Canadian organizations are in for a massive exodus of senior executives over the course of the next five years, says a report by Odgers Berndtson. And these c-suite employees are likely to be replaced by much younger executives—who bring with them higher salary expectations.

According to the study, 17% of Canadian companies expect to lose more than 50% of their senior executives by 2016 and one in four expects to lose more than 20%. The outgoing executives, who are predominantly between the ages of 40 and 54, will be replaced by a younger cohort that ranges in age from 35 to 49.

More than half (53%) of companies anticipating a wave of younger executives say they will be forced to pay higher salary demands generated by a shrinking pool of executive talent.

“The next five years are likely to bring a series of watershed moments for Canadian companies,” said Carl Lovas, Canadian chair of Odgers Berndtson. “Most companies have not adequately planned for the exit of its senior staff and are now realizing it will be very difficult to find comparable replacements. While some organizations may be successful in filling the power vacuum with an interim leadership team, others may be facing a break in business continuity and ultimately performance.”

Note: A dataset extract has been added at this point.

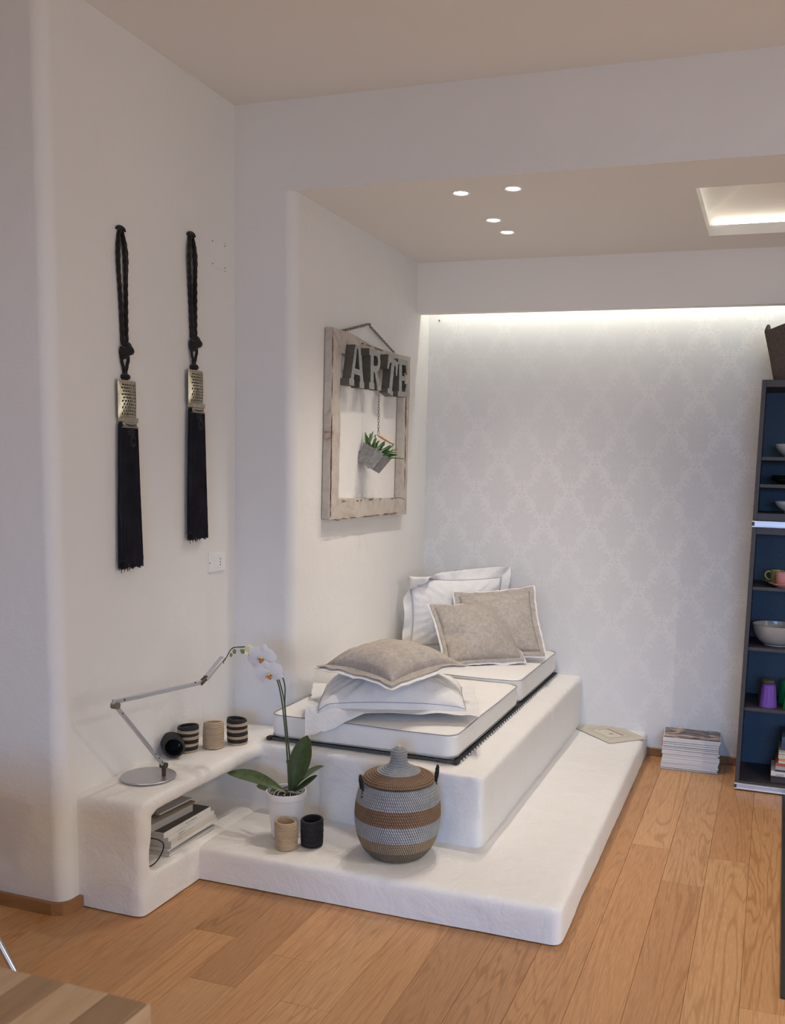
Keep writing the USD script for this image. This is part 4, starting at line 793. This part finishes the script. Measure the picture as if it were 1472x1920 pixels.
for L_, w, b_, az, el, ro, mm in LV: obj('leaf', orient(leafmesh(L_, w, b_, 18, .28, wide=.58, th=.0011), az, el, (.012*math.cos(az)+.008, .010*math.sin(az), Z0), ro), mm, t, smooth=70)
stem = curve([(.012, 0, .150), (.004, 0, .30), (-.013, 0, .46), (-.038, -.002, .585), (-.068, -.004, .645), (-.105, -.004, .683), (-.150, -.003, .698), (-.200, 0, .694), (-.226, .002, .688), (-.246, .004, .665), (-.270, .006, .632)], 90)
obj('stem', tube(stem, np.linspace(.0036, .0018, 90), 8), 'stem_green', t, smooth=60)
st2 = curve([(.020, .004, .150), (.010, .006, .30), (-.004, .006, .42), (-.012, .006, .50)], 40); obj('stem', tube(st2, .0032, 8), 'stem_green', t, smooth=60)
obj('stem', tube(curve([(-.010, .006, .478), (-.012, .008, .52), (-.016, .006, .585), (-.022, .004, .60)], 24), .0024, 8), 'stem_green', t, smooth=60)
obj('stem', tube(curve([(-.012, .006, .495), (-.022, .004, .55), (-.038, .0, .60)], 20), .0024, 8), 'stem_green', t, smooth=60)
for z in (.25, .255): pass
obj('tie', T(lathe([(.0, -.003), (.010, -.003), (.010, .003), (0, .003)], 16), (.009, .003, .285)), 'stem_green', t)
def petal(L_, w, cup):
    n_, K = 10, 9; f = np.linspace(0, 1, n_); s = np.linspace(-1, 1, K); V = []
    pr = np.sin(np.clip(f, .02, .985)**.72*PI)**.6
    for side in (1, -1):
        for i in range(n_): V.append(np.stack([np.full(K, f[i]*L_*.98)+.0*s, s*w/2*pr[i], cup*L_*(.30*f[i]-.38*f[i]**2)-.12*w*np.abs(s*pr[i])**2+side*.0005], 1))
    V = np.vstack(V); F = grid_faces(n_, K); return trimesh.Trimesh(V, np.vstack([F, F[:, ::-1]+n_*K]), process=False)
def flower(loc, face, roll, size, nm='flower'):
    """A moth orchid: three sepals, two broad petals, a lip; face is the way it looks."""
    x = UsdGeom.Xform.Define(stage, numbered(pth(t)+'/'+nm)); n_ = np.array(face, float); n_ /= np.linalg.norm(n_); s = np.cross([0, 0, 1.0], n_); s /= np.linalg.norm(s); u_ = np.cross(n_, s)
    a_, b_ = s*math.cos(roll)+u_*math.sin(roll), -s*math.sin(roll)+u_*math.cos(roll); R_ = np.eye(4); R_[:3, :3] = np.stack([a_, b_, n_], 1); R_[:3, 3] = loc; g_ = x.GetPrim()
    def put(m): m.apply_transform(R_); return m
    for an, L_, w, c, dz in ((90, .046, .036, .5, -.002), (212, .046, .034, .5, -.002), (328, .046, .034, .5, -.002), (14, .050, .058, .35, .001), (166, .050, .058, .35, .001)):
        m = petal(L_*size, w*size, c); m.apply_transform(trimesh.transformations.euler_matrix(0, 0, math.radians(an))); m.apply_translation((0, 0, dz)); obj('petal', put(m), 'petal', g_, smooth=70)
    lip = [T(trimesh.creation.icosphere(2, .0055*size).apply_scale((1, .8, 1.3)), (0, .001, .008)), T(trimesh.creation.icosphere(2, .005*size).apply_scale((.7, 1.9, .7)), (0, -.009*size, .011)), ]
    obj('lip', put(cat_mesh([orient(leafmesh(.016*size, .007, .7, 7, .3), math.radians(a), .8, (0, -.002, .005)) for a in (200, 250, 290, 340)]+[lip[1]])), 'lip_orange', g_, smooth=60); obj('column', put(lip[0]), 'lip_yellow', g_, smooth=60)
    return g_
flower((-.082, -.034, .672), (.15, -1, -.02), -.15, 1.12); flower((-.046, -.046, .618), (.22, -1, -.12), .35, 1.12); flower((-.122, .006, .660), (-.1, -1, .05), .5, 1.0)
ob = [trimesh.creation.icosphere(3, 1.0).apply_scale((.017, .015, .021)), trimesh.creation.icosphere(2, 1.0).apply_scale((.012, .011, .017))]
fb = obj('opening_bud', orient(ob[0], 0, .5, (-.150, -.010, .690)), 'bud_cream', t, smooth=60)
for k, (a_, e_) in enumerate(((.2, .4), (2.0, -.3), (3.6, .6), (5.0, .1))): obj('sepal', orient(leafmesh(.034, .024, .8, 9, .5), a_, e_, (-.150+.004*math.cos(a_), -.014, .684)), ['bud_cream', 'bud_green', 'bud_cream', 'bud_cream'][k], fb, smooth=60)
for q, s in (((-.183, .0, .683), 1.0), ((-.218, .0, .676), .75), ((-.232, .0, .662), .62), ((-.262, .006, .640), .35), ((-.268, .006, .628), .3)):
    obj('bud', T(trimesh.creation.icosphere(2, 1.0).apply_scale((.009*s, .009*s, .0125*s)), q), 'bud_green', t, smooth=60)
# ------------------------------------------------------------------ books and magazines
def book(name, label, cat, loc, L_, Wd, h, cover, spine_at='x+', rotz=0.0, group=None, pages='paper', soft=False, top=None):
    """A closed book lying flat: L_ along the spine, Wd across; the spine runs along local y at x = +Wd/2."""
    t = thing(name, label, cat, loc, rotz, group=group); c = .0006 if soft else .0022
    a, b = Wd/2, L_/2; over = 0 if soft else .003
    obj('pages', bx(-a+over+.0005, a-c, -b+over+.0005, b-over-.0005, c, h-c), pages, t)
    cov = unary_union([sbox(-a, 0, a, c), sbox(-a, h-c, a, h), sbox(a-c, 0, a, h)])
    m = extr(cov, L_); p = np.array(m.vertices); m.vertices = np.stack([p[:, 0], b-p[:, 2], p[:, 1]], 1); obj('cover', m, cover, t, smooth=False)
    if top: obj('cover_print', bx(-a+.002, a-.002, -b+.002, b-.002, h, h+.0004), top, t)
    return t
# the heap in the bench recess, spines towards the room
z = .1365
HEAP = [('thin white magazine at the bottom of the heap in the bench recess', .284, .205, .0075, 'book_white', True, .000, .000), ('thin grey magazine second from the bottom of the heap in the bench recess', .28, .20, .0065, 'book_grey', True, .002, .004),
        ('white magazine third from the bottom of the heap in the bench recess', .282, .205, .0085, 'book_white', True, -.008, .000), ('white paperback fourth from the bottom of the bench heap', .285, .215, .0125, 'book_white', True, .004, .012),
        ('cream softback fifth from the bottom of the bench heap', .285, .21, .0125, 'book_cream', True, .002, .008), ('white softback sixth from the bottom of the bench heap', .287, .20, .0150, 'book_white', True, -.004, .004),
        ('broad white book with black photo cover in the bench heap', .285, .22, .0200, 'book_white', False, -.010, -.010)]
for k, (lb, L_, Wd, h, cv, soft, dx, dy) in enumerate(HEAP):
    b = book('book', lb, 'book', (-1.898-Wd/2+dx, 2.685+L_/2+dy, z), L_, Wd, h, cv, soft=soft, top='book_dark' if k == 6 else None, rotz=[.01, -.01, .03, -.015, .01, .0, -.01][k]); z += h+.0007
    if k in (4, 5, 6):
        r2 = np.random.default_rng(k); w0 = [(.04, .07), (.06, .11), (.13, .20)][k-4]
        ts = [bx(Wd/2, Wd/2+.0004, -L_/2+w0[0]+q*.0085, -L_/2+w0[0]+q*.0085+r2.uniform(.003, .006), h*.35, h*.62) for q in range(int((w0[1]-w0[0])/.0085))]
        obj('spine_lettering', cat_mesh(ts), 'ink_grey', b, kind='stuff')
b = book('book', 'smaller pale green-grey hardback set back on the bench heap', 'book', (-1.945-.085, 2.665+.115, z), .235, .17, .026, 'book_grey', rotz=-.05); z += .0267
book('book', 'thin brown softback near the top of the bench heap', 'book', (-1.952-.075, 2.72+.10, z), .20, .15, .005, 'book_brown', soft=True, rotz=-.12, top='book_brown'); z += .006
t = thing('notebook', 'slim pale notebook with dark spiral wire lying topmost on the bench heap', 'notebook', (-2.035, 2.83, z), -.06)
obj('pages', bx(-.07, .07, -.09, .09, 0, .005, .0005), 'book_cream', t); obj('cover', bx(-.071, .071, -.091, .091, .005, .0065), 'book_grey', t)
obj('spiral_wire', cat_mesh([tube(np.array([(-.055+.010*k+.001*math.cos(a), -.092+.004*math.sin(a), .003+.0055*math.cos(a)) for a in np.linspace(0, 2*PI, 12)]), .0009, 4) for k in range(12)]), 'ink', t, kind='stuff')
P = curve([(-1.960, 2.571, .262), (-1.895, 2.585, .241), (-1.886, 2.618, .222), (-1.886, 2.640, .193), (-1.888, 2.626, .168), (-1.894, 2.585, .146), (-1.94, 2.572, .140)], 60)
keys(obj('black_cable', tube(P, .0022, 7), 'cord_black', smooth=60), 'thin black cable looping out beside the books in the bench recess', 'cable')
# magazines on the floor by the wallpaper
z = .0; r2 = np.random.default_rng(31); TH = [.0095, .008, .0105, .008, .0085, .0105, .0105, .0115, .0095, .0105, .0085, .0105, .0095, .0100, .0115, .0100]
ORD = ['lowest', 'second from the floor', 'third from the floor', 'fourth from the floor', 'fifth from the floor', 'sixth from the floor', 'seventh from the floor', 'eighth from the floor', 'eighth from the top', 'seventh from the top', 'sixth from the top', 'fifth from the top', 'fourth from the top', 'third from the top', 'second from the top', 'topmost']
for k, h in enumerate(TH):
    red = k == 11
    lb = f'glossy magazine with photo cover, {ORD[k]} in the pile by the wallpaper' if k == 15 else (f'white magazine with a red edge, {ORD[k]} in the pile by the wallpaper' if red else f'white-spined magazine, {ORD[k]} in the pile by the wallpaper')
    L_ = .278+r2.uniform(-.003, .003); dx, dy = r2.uniform(-.0045, .0045), r2.uniform(-.004, .004)
    yc = (4.862+4.866)/2+.098
    t = thing('magazine', lb, 'magazine', (-.3235+dx, 4.9485+dy, z+.0002), .062+r2.uniform(-.012, .012)-PI/2, group='magazines piled on the floor by the wallpaper')
    a, b, c = .1, L_/2, .0011
    obj('pages', bx(-a+.001, a-c, -b, b, c, h-c), 'paper', t)
    cov = unary_union([sbox(-a, 0, a, c), sbox(-a, h-c, a, h), sbox(a-c*.8, c*.9, a, h-c*.9)]); m = extr(cov, L_); p = np.array(m.vertices); m.vertices = np.stack([p[:, 0], b-p[:, 2], p[:, 1]], 1)
    obj('cover', m, 'book_white', t, smooth=False)
    if k in (1, 2, 6, 8, 10, 12, 13, 14, 0): obj('back_cover', bx(-a, a+.0004, -b, b, -.0004, .0012), 'book_grey' if k in (2, 6, 8) else 'book_dark', t)
    if red: obj('back_cover', bx(-a, a+.0004, -b, b, h-.0012, h+.0003), 'book_red', t)
    if k == 15: obj('cover_photo', bx(-a+.001, a-.003, -b+.001, b-.001, h, h+.0004), 'cover_photo', t, label='cover photograph in brown and skin tones')
    z += h+.0006
# matted print on the back of the step
t = thing('matted_print', 'small engraved print in a cream mat board lying on the back of the step', 'print', (-.745, 4.945, .1265), math.radians(-45))
a, b, c, d = .165, .118, .085, .055
obj('mat_board', T(extr(sbox(-a, -b, a, b).difference(sbox(-c, -d, c, d)), .003), (0, 0, 0)), 'mat_board', t, smooth=False)
obj('backing', bx(-a+.003, a-.003, -b+.003, b-.003, -.0015, 0), 'paper', t); obj('sheet', bx(-c-.004, c+.004, -d-.004, d+.004, 0, .0008), 'print_paper', t)
obj('picture', extr(sbox(-c+.012, d-.028, c-.014, d-.010).union(sbox(-c+.012, -d+.03, -c+.022, d-.010)).union(Point(.02, -.005).buffer(.012)), .0003, .0008), 'print_red', t, smooth=False)
for q in (.012, .020): obj('ruled_line', extr(sbox(-c-q, -d-q, c+q, d+q).difference(sbox(-c-q+.001, -d-q+.001, c+q-.001, d+q-.001)), .0003, .003), 'ink_grey', t, smooth=False)

# ------------------------------------------------------------------ dark shelf cabinet at the right edge
CX0, CX1, CY0, CY1 = -.092, .74, 4.664, 5.045
t = thing('shelf_cabinet', 'tall dark open cabinet with blue back panels and aluminium strips at the right', 'cabinet', (CX0, CY0, 0))
Wc, D = CX1-CX0, CY1-CY0
for nm, z0, z1 in (('upper_unit', 1.292, 1.931), ('lower_unit', .036, 1.260)):
    u_ = keys(UsdGeom.Xform.Define(stage, numbered(pth(t)+'/'+nm)).GetPrim())
    obj('side_panel', bx(0, .0195, 0, D, z0, z1, .001), 'cabinet_dark', u_); obj('side_panel', bx(Wc-.0195, Wc, 0, D, z0, z1, .001), 'cabinet_dark', u_)
    obj('top_panel', bx(.0195, Wc-.0195, 0, D, z1-.032, z1, .001), 'cabinet_dark', u_); obj('bottom_panel', bx(.0195, Wc-.0195, 0, D, z0, z0+(.034 if z0 > 1 else .006), .001), 'cabinet_dark', u_)
    obj('back_panel', bx(.0195, Wc-.0195, D-.045, D-.035, z0+.006, z1-.01), 'blue_panel', u_)
    for z in ((1.568, 1.443) if z0 > 1 else (.965, .677, .386)): obj('shelf', bx(.0200, Wc-.0200, .012, D-.046, z, z+.017, .001), 'cabinet_dark', u_)
for z0, z1 in ((1.2605, 1.2915), (.005, .0355)):
    s_ = obj('aluminium_strip', bx(.002, Wc, -.012, D, z0, z1-.001, .001), 'alu', t)
    for q in (z0+.002, z1-.006): obj('ridge', bx(-.001, Wc, -.018, -.011, q, q+.005, .001), 'alu_bright', s_)
    obj('end_cap', bx(-.002, .010, -.0145, -.002, z0+.006, z1-.007, .001), 'lamp_dark', s_)
obj('plinth', bx(.03, Wc-.03, .02, D, 0, .006), 'cabinet_dark', t)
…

Almost half of Canadian companies (43%) admit they are likely to experience a shortage of executives within their organization over the course of the next five to 10 years, and while 52% acknowledge that finding candidates that are a good cultural fit for their organization is one of their top three criteria, 68% say they have no succession plan in place.

“Given the importance of ‘fit’ as a criteria—in other words, someone who naturally fits well with the corporate culture and organizational strategies—many companies will be looking inward to help fill senior ranks. But the lack of planning is troubling,” said Lovas. “Now more than ever, organizations need to be preparing to compete in order to retain and attract the right talent.”